Thursday, June 13, 2024

1369 Coffee House regular Kayleigh Fogle stands in front of the cafe in Cambridge’s Inman Square. (Photo: Julia Levine)

Stopping at 1369 Coffee House in Inman square is morning routine for Renée Williams and her 10-year-old daughter Raina, but on one chaotic school day morning Raina’s regular order of a small lemonade was losing to the bus’ arrival.

The bus pulled up and the girl rushed on and into a seat, without her lemonade. The vehicle stalled, however, as 1369 barista Steve Singer came aboard at the last second, running down the aisle to Raina with the drink.

“We started calling Steve our superhero,” said Williams, a regular of the coffeeshop for more than 20 years who has passed the habit to her family. The Williamses are at 1369 several times a week, if not every day.

Stories like this are not unique for 1369. The business prides itself on its cast of regulars, and by growing it has become an integral part of the Cambridge community.

Gerry Wolf opened the coffeehouse in 1993 in the former location of the 1369 Jazz Club. He opened a second 1369 in Central Square the next year. Wolf’s mission, passed along to his nephew and 1369’s current owner, Joshua Gerber, was to create a “third space” – the special place people escape to between work or school and home.

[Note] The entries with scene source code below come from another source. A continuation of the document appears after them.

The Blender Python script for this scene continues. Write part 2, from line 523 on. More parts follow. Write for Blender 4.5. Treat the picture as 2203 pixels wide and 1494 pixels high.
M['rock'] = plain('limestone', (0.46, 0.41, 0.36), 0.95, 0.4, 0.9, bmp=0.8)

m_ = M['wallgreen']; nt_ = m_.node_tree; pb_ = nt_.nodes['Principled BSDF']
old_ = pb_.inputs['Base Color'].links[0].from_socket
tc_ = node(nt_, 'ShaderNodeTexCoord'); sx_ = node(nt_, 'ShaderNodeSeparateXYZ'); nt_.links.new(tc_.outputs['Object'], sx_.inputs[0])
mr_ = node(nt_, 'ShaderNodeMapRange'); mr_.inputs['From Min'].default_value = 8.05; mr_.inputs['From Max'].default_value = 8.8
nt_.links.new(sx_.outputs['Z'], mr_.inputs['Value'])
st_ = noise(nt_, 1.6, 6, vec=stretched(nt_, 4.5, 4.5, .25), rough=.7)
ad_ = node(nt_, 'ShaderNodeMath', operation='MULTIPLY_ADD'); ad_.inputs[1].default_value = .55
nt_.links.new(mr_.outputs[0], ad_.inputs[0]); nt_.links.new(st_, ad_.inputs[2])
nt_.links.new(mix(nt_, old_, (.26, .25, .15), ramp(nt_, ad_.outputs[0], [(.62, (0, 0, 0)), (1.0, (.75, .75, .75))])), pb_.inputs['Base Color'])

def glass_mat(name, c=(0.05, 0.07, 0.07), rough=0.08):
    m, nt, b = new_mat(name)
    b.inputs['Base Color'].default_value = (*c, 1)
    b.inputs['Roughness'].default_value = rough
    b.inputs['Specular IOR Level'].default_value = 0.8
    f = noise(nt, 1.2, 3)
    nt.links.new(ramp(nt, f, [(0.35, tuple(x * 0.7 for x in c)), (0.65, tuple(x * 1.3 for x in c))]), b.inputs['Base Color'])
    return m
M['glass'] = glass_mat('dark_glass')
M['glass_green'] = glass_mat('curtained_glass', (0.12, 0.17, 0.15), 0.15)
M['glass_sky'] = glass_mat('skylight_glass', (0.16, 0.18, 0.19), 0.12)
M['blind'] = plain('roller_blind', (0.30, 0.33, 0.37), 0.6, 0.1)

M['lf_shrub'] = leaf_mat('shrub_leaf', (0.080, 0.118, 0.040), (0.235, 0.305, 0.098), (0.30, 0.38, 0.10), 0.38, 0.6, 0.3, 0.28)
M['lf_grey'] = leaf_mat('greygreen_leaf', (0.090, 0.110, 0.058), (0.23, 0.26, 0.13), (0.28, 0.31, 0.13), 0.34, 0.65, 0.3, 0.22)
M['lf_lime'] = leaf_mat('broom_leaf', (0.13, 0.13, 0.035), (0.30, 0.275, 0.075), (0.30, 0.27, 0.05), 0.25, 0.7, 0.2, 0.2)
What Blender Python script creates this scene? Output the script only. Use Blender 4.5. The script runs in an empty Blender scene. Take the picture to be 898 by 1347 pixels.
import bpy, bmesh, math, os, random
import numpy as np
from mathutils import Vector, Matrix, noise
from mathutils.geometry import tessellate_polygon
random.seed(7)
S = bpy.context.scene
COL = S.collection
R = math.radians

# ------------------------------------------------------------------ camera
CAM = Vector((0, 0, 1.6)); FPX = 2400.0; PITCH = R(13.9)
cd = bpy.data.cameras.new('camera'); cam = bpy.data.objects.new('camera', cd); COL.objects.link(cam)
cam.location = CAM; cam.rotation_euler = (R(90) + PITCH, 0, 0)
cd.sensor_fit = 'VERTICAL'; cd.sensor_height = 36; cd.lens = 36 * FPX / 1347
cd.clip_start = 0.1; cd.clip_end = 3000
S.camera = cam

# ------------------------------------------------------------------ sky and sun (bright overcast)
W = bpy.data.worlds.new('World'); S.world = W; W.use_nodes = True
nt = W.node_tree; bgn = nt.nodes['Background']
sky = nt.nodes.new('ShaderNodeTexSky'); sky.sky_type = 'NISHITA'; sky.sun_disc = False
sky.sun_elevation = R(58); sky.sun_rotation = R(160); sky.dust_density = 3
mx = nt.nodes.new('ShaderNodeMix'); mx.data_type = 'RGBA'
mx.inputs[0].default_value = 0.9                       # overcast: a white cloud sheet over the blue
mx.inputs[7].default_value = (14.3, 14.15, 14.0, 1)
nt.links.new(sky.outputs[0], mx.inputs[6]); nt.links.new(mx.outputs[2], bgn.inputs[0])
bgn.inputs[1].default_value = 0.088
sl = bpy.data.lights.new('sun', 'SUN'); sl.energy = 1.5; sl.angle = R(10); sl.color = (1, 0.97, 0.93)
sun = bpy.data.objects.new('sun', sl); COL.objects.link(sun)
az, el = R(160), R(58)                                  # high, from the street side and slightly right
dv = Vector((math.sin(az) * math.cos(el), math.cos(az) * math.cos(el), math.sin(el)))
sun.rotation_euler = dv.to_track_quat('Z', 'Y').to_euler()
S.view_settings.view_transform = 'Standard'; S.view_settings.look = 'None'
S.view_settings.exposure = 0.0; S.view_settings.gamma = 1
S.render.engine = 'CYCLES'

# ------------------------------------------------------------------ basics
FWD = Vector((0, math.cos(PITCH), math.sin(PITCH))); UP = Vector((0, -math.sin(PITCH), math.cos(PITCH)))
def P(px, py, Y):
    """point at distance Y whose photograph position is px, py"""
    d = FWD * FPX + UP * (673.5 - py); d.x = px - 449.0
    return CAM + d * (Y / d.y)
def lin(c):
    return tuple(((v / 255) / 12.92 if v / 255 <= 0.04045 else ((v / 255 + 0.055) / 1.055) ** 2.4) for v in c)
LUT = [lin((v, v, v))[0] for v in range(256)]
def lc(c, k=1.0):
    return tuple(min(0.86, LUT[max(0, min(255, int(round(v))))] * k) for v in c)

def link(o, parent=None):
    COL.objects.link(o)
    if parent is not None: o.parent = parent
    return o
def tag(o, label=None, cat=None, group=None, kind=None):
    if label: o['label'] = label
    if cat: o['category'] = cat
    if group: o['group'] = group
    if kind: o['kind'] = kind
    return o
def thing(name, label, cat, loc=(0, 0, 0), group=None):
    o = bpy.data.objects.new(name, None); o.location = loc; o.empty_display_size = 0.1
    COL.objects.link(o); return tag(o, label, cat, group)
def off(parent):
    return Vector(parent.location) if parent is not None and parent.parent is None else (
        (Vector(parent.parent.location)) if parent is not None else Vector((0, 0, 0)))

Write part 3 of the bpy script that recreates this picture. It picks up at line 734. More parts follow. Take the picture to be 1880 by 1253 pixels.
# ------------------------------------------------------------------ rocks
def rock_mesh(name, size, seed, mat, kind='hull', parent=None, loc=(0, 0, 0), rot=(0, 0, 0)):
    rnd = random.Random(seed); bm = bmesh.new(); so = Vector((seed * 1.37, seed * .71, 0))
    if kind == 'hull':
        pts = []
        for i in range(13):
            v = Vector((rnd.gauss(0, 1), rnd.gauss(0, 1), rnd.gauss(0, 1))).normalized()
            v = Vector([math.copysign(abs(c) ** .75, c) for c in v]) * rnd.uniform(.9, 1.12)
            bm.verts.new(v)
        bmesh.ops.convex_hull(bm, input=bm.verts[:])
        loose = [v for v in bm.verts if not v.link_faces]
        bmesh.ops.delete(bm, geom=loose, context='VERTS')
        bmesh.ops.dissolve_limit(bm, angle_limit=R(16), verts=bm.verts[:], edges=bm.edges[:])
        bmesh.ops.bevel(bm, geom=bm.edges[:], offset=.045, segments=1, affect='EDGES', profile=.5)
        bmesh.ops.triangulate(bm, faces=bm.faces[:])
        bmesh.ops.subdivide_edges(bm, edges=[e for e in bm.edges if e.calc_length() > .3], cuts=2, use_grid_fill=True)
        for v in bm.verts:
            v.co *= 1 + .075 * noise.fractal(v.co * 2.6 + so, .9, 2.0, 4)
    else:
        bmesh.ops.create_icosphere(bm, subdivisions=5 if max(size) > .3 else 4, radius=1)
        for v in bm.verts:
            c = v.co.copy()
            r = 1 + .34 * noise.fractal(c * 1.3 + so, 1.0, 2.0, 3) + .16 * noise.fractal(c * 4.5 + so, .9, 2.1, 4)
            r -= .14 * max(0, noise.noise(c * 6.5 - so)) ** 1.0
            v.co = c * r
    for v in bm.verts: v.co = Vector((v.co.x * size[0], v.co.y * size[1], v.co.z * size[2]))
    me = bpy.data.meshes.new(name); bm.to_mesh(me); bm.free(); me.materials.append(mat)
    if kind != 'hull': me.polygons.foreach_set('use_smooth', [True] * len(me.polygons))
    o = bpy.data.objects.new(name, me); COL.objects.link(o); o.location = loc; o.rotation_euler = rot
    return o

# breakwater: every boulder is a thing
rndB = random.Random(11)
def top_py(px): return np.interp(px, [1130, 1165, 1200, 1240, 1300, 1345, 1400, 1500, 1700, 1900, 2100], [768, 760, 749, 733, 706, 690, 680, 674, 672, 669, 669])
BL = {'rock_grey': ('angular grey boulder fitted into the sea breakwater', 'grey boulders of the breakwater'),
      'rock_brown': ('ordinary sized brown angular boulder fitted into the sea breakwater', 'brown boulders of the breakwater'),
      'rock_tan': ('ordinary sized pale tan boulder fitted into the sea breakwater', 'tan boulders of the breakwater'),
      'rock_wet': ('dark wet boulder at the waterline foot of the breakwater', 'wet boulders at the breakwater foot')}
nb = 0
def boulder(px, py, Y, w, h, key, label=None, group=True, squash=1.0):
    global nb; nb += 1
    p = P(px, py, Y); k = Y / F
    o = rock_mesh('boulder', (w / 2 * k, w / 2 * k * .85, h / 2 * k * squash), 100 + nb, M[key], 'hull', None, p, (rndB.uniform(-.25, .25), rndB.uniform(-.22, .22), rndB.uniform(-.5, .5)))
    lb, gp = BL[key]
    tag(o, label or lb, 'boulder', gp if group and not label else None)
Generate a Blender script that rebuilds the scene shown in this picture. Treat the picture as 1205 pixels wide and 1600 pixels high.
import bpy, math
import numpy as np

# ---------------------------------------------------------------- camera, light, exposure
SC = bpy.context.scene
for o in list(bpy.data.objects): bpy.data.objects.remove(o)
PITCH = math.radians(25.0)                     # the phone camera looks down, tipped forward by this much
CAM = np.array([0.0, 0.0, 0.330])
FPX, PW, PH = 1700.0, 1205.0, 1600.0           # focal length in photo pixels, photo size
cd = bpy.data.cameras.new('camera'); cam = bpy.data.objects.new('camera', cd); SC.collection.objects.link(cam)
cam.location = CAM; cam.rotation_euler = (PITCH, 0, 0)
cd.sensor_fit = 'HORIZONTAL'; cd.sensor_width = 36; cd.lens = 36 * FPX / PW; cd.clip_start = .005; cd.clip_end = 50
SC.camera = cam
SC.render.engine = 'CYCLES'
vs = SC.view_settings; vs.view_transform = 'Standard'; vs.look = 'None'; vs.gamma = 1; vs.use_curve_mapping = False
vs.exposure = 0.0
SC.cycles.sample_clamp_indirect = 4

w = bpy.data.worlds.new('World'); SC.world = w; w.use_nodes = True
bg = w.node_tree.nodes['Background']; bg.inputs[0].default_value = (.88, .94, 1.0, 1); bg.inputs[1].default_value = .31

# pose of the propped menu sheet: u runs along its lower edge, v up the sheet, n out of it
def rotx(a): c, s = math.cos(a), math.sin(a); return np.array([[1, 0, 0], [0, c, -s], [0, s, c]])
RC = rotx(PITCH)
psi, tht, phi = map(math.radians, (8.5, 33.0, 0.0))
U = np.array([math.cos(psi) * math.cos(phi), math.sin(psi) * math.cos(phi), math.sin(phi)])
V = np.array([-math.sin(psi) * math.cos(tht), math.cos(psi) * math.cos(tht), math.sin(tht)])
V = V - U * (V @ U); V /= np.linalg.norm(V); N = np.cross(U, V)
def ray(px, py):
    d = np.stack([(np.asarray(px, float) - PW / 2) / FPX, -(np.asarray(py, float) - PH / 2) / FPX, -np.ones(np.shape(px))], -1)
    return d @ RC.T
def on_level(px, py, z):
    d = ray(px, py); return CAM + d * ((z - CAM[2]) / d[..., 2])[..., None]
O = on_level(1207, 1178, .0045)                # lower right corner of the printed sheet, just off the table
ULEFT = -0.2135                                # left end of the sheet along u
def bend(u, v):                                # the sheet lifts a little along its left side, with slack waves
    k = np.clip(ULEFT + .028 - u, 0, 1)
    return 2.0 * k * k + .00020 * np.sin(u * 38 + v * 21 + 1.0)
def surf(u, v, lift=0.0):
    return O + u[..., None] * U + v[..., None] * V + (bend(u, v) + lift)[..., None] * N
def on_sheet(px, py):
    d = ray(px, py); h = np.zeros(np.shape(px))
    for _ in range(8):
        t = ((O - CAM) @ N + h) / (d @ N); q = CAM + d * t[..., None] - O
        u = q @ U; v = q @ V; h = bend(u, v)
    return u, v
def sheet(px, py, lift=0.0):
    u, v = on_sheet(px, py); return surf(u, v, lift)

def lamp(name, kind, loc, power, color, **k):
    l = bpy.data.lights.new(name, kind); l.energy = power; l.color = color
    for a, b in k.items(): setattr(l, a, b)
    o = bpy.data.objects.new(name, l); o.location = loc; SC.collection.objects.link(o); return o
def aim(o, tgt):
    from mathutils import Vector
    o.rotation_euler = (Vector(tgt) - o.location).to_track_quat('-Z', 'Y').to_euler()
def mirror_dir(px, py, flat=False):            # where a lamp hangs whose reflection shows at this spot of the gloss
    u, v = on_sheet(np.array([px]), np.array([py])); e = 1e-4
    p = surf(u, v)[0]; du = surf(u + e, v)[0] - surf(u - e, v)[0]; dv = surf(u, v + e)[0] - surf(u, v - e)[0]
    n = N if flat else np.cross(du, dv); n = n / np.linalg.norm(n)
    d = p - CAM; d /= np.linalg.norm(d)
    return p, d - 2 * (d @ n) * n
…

A 1369 Coffee House barista is glimpsed at work March 14 in Inman Square. (Photo: Julia Levine)

Opening Inman Square 1369’s door, customers enter a haven of warmth. The auburn, tan and orange of the narrow building embrace those who find their way in. Local art dots the walls, while hanging lamps, tea lights and even a miniature disco ball – an homage to the building’s musical history – form a canopy.

The design has largely remained unchanged. The consistency is what keeps some regulars coming back.

“When I came here, to this location 15 years ago, I remember that industrial piece of machinery,” 1369 regular Brian Hanrahan says, motioning to a large wheel-shaped fixture in the shop. “It stuck out to me then, and it still sticks out to me now.”

The coffee house “feels pretty timeless,” he says.

Staff and regulars at the coffee house have seen people meet, get married and start families; they’ve watched people grow up, move away and return.

Erin Hart, a regular of 1369 for almost 20 years, sits in the coffee shop with her usual iced black coffee. (Photo: Julia Levine)

Erin Hart, an Inman Square resident, brought her daughter, Neev, into 1369 within a week of giving birth.

An iced black coffee from 1369 has been a part of Hart’s mornings for nearly 20 years. Neev sweetened the routine.

“My daughter had her first chocolate chip cookie here. It’s little memories like that,” she says.

Gerber said he and Wolf strived to create a space welcoming for all kinds of personalities. The cafe’s regulars unknowingly toast their success daily.

“Josh really establishes that friendliness,” says Renée Williams, a regular of 1369 for more than 20 years who, like Hart, included family – her husband, Rob – in the process. “He hires so many different personalities, it’s just fun to get to know them.”

Isador “Izzy” Real sits in the window of Inman Square’s 1369 Coffee Shop. (Photo: Julia Levine)

The people who frequent the shop are just as entertaining. Isador “Izzy” Real has been coming into 1369 since it opened, and stops in three to four times a week. Over the years, that’s been in rabbit ears at Easter, and a Santa Claus costume around Christmas.

“I wanted to bring joy to people,” he says.

Although he says his days of dressing up have ended, he still spreads joy by dancing in line at 1369 while waiting to order.

Another breed of 1369 regulars are the local business owners and employees who work a few doors down and stop in for their once- or twice-daily brew. They say they value the relationship the coffeeshop has with its community.

Lisa Pereira, owner of Inman Square Hardware, is another customer who’s been coming in since the coffeehouse opened.

The Inman community, she says, is “like a family.”

Kayleigh Fogle, a Winter Hill, Somerville, resident who works at Gather Here in Inman Square, says she stops by 1369 three to five times a week. It’s not just convenience. Seasonal drinks such as the Cape Town Fog – similar to a London Fog, but using Rooibos tea in place of English Breakfast – and the Fig Spice Latte have stayed in her memory since she took her first sips.

Fogle also values the coffeeshop’s Drink for a Cause program. Every two months, the coffeeshop chooses a different drink to take $1 of each sale and direct to a local nonprofit.

“It’s really cool to see other businesses investing in their community,” Fogle says. (Gather Here has a similar program, We Care Wednesday, that directs money to a nonprofit changing monthly.)

“I am staunchly pro-my-square. I will always shop local – hyperlocal too,” Hart says. “I love keeping my money within my small little community.”

The coffeeshop, lively with personality and benignity, is an anchor of the village, Hart and Hanrahan say. 1369 is, as Hanrahan says, “an island of warmth,” in Boston.